HOW DOES THE ACTIVITY WORK?

USAID is partnering with Green Gold Forestry (GGF) to establish a sustainable management model for forest concessions in Peru’s Amazon rainforest by implementing a no-logging regime across more than 200,000 hectares and transitioning the financial model from logging to a sustainable, multiple revenue stream including environmental services (selling carbon credits to offset carbon emissions), non-timber forest products, ecotourism, and science tourism.

The success of this innovative partnership serves as a model for other private forest concession holders to transition from a timber only financial model to a multi-stream model based around forest conservation, carbon credits, and non-timber forest products.
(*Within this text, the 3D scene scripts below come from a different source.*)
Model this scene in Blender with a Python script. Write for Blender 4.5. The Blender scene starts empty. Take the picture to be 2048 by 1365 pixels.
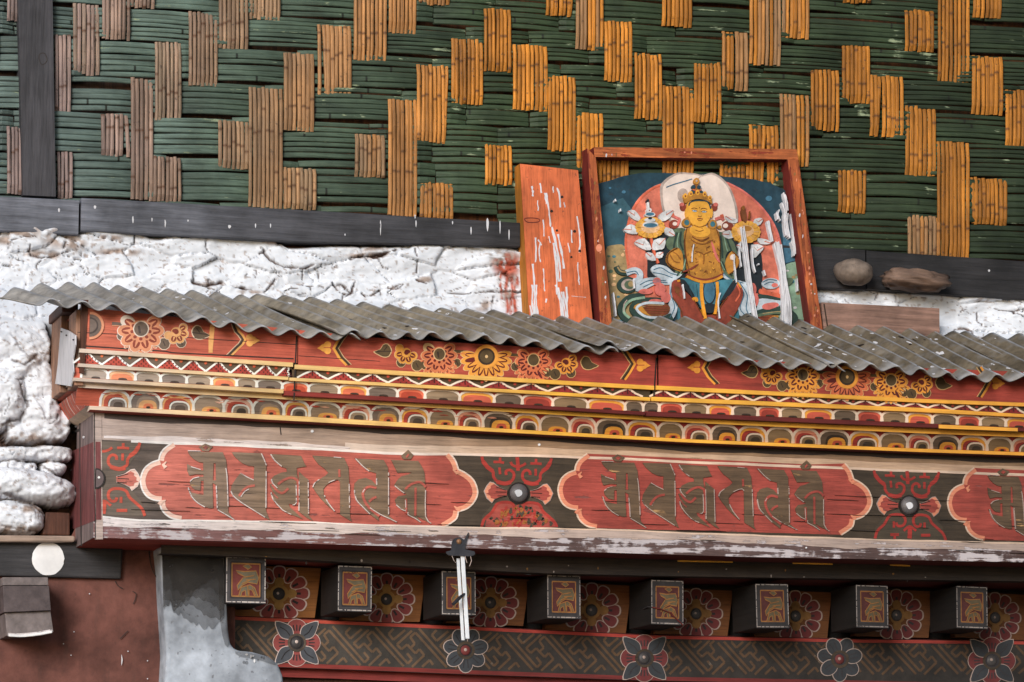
import bpy, math, random
import numpy as np
from mathutils import Vector

# ------------------------------------------------------------------ camera, world, sun, exposure
SC = bpy.context.scene
random.seed(7)
YAW, PITCH, FPX, DIST = math.radians(17.3), math.radians(9.5), 7000.0, 8.75
FW = Vector((math.sin(YAW)*math.cos(PITCH), math.cos(YAW)*math.cos(PITCH), math.sin(PITCH)))
RT = Vector((math.cos(YAW), -math.sin(YAW), 0.0))
UP = RT.cross(FW)
CAM = Vector((0, 0, 3.1)) - FW*DIST

cd = bpy.data.cameras.new("camera")
cd.sensor_width = 36.0
cd.lens = FPX/2048.0*36.0
cd.clip_start, cd.clip_end = 0.1, 500.0
cam = bpy.data.objects.new("camera", cd)
SC.collection.objects.link(cam)
cam.location = CAM
cam.rotation_euler = FW.to_track_quat('-Z', 'Y').to_euler()
SC.camera = cam

SUN_EL, SUN_AZ = math.radians(17), math.radians(-34)      # azimuth measured from the wall's normal, to the left
sd = Vector((math.sin(SUN_AZ)*math.cos(SUN_EL), -math.cos(SUN_AZ)*math.cos(SUN_EL), math.sin(SUN_EL)))
w = bpy.data.worlds.new("World"); SC.world = w; w.use_nodes = True
nt = w.node_tree
sky = nt.nodes.new('ShaderNodeTexSky'); sky.sky_type = 'NISHITA'; sky.sun_disc = False
sky.sun_elevation = SUN_EL
sky.sun_rotation = math.atan2(sd.x, sd.y)
sky.air_density = 1.0; sky.dust_density = 1.0; sky.ozone_density = 1.0
bg = nt.nodes['Background']; bg.inputs['Strength'].default_value = 0.085
nt.links.new(sky.outputs['Color'], bg.inputs['Color'])
sl = bpy.data.lights.new("sun", 'SUN'); sl.energy = 2.5; sl.angle = math.radians(22); sl.color = (0.97, 0.985, 1.0)
so = bpy.data.objects.new("sun", sl); SC.collection.objects.link(so)
so.rotation_euler = (-sd).to_track_quat('-Z', 'Y').to_euler()
SC.view_settings.view_transform = 'Standard'; SC.view_settings.look = 'None'
SC.view_settings.exposure = 0.29; SC.view_settings.gamma = 1.0

# ------------------------------------------------------------------ measuring: photo pixel + depth -> point
def P(px, py, Y=0.0):
    d = FW*FPX + RT*(px-1024.0) - UP*(py-682.5)
    return CAM + d*((Y-CAM.y)/d.y)
def PI(px, py, pt, nrm):
    d = FW*FPX + RT*(px-1024.0) - UP*(py-682.5)
    return CAM + d*((Vector(pt)-CAM).dot(Vector(nrm))/d.dot(Vector(nrm)))
def flat(Y):
    return lambda x, y: P(x, y, Y)
def crop(ox, oy, s):                      # enlarged-crop coordinates -> photo pixels
    def f(t):
        out = []
        for q in t.split():
            a, b = q.split(',')
            out.append((ox+float(a)/s, oy+float(b)/s))
        return out
    return f
pxs = crop(0, 0, 1.0)

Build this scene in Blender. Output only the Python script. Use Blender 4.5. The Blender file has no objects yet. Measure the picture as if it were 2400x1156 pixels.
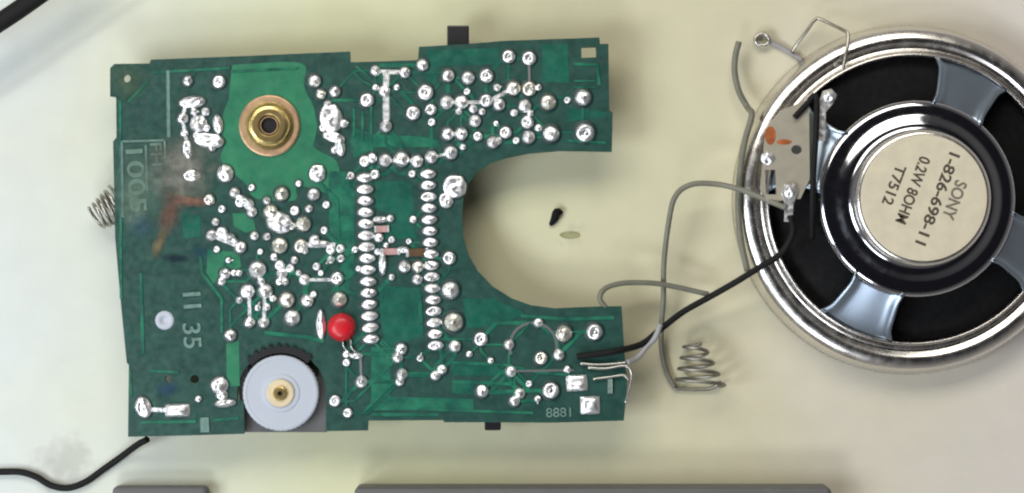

Due to the extended time horizons of the monitoring and verification requirements of the international carbon market, private sector partnerships such as this one could ensure forest conservation for 20+ years, ensuring sustainability long after the USAID activity has concluded.

RESULTS ACHIEVED

  • Improved management and biodiversity conservation of over 200,000 hectares of the Peruvian Amazon.
  • Average annual carbon dioxide (CO2) emissions reductions of 500,000 tons over 20 years.
  • Sustainable livelihood activities developed in partnership with up to 14 neighboring communities, including 3,000 people.
  • Partnership with additional private sector partners for the establishment of sustainable products and services such as ecotourism, research, and jungle fruit harvesting.
  • 54 people were certified as forest guardians, including 27 people from 14 Indigenous communities adjacent to the GGF’s concessions.
  • A social baseline was prepared with support from the Federation of Native Communities of the Middle Napo, Curaray and Arabela (FECONAMNCUA) and CEDIA, to further explore the socioeconomic conditions of 14 communities neighboring GGF’s forest concessions.